Заметки о русской поэзии | страница 14



Стихотворение «Что, если…» построено на благодатном лирическом сюжете: что случится, если на «последнюю любовь» лирического героя милое созданье ответит «первой любовью», доверчиво откроет ему душу, а взамен на свое чувство вдруг получит не сердечную преданность, а ревность, «неугомонное подозренье»?


Очнувшись женщиной, в испуге за себя,

Она к другому кинется в объятья

И не захочет понимать тебя, –

И в первый раз услышишь ты проклятья,

Увы! в последний раз любя.


Это маленький рассказ об обманутом чувстве (правда, в вероятностной форме), об иллюзорности и непрочности любви, о сердечном порыве, не получившем отклика, в конечном счете, о несостоявшемся счастье (частая тема у Тургенева).

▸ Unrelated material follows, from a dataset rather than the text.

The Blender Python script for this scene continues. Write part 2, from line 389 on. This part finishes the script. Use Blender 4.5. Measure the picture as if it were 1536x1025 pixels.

Вообще, любовь в поэзии Полонского – это, как правило, мечта о невозможном счастье и тревожное предчувствие беды.

На всей его поэзии лежит отпечаток гуманности и благородства, кроткой доброты. А. Н. Майков в стихотворном послании к своему другу так пишет о стихе Полонского:


Стремится речь его свободно;

Как в звоне стали чистой, в ней

Закал я слышу благородной

Души возвышенной твоей.


***

Заметки о поэтике А. К. Толстого

Казалось бы, ценность поэзии Алексея Константиновича Толстого (1817—1875) несомненна. А между тем было время, когда А. А. Фет не признавал у Толстого поэтического дара, говорил о «прямолинейности» его стихов, об отсутствии в них «безумства и чепухи» – качеств, без которых, по мнению Фета, не существует подлинной поэзии. Н. Соколов, автор монографии «Иллюзии поэтического творчества. Эпос и лирика графа А. К. Толстого» (1890) считал, что перед нами не поэт-лирик, не писатель-психолог, а художник чисто внешних форм и красок. Произведения Толстого казались ему лишь «иллюзией поэтического творчества».

Высказывались и не такие резкие суждения критиков, в том числе и современных. Признавая талант Толстого, они упрекали поэта в неловких оборотах речи, прозаизмах, в подчеркнуто сниженной лексике, в «плохих» рифмах. Но при этом забывалось, что эти «погрешности» были не изъянами, а приметами таланта с «лица необщим выраженьем». Напомним, что Толстой сознательно, как это следует из его письма от 8(20) декабря 1871 года писателю Б. Маркевичу, вводил «плохие» рифмы в те стихотворения, где считал себя «вправе быть небрежным».

Такой квалифицированный читатель и критик, как Н. Страхов, заметил по поводу стихотворения «По гребле неровной и тряской…»: «Стих так прост, что едва подымается над прозою; между тем поэтическое впечатление совершенно полно.» Это наблюдение можно отнести ко многим лирическим произведениям Толстого.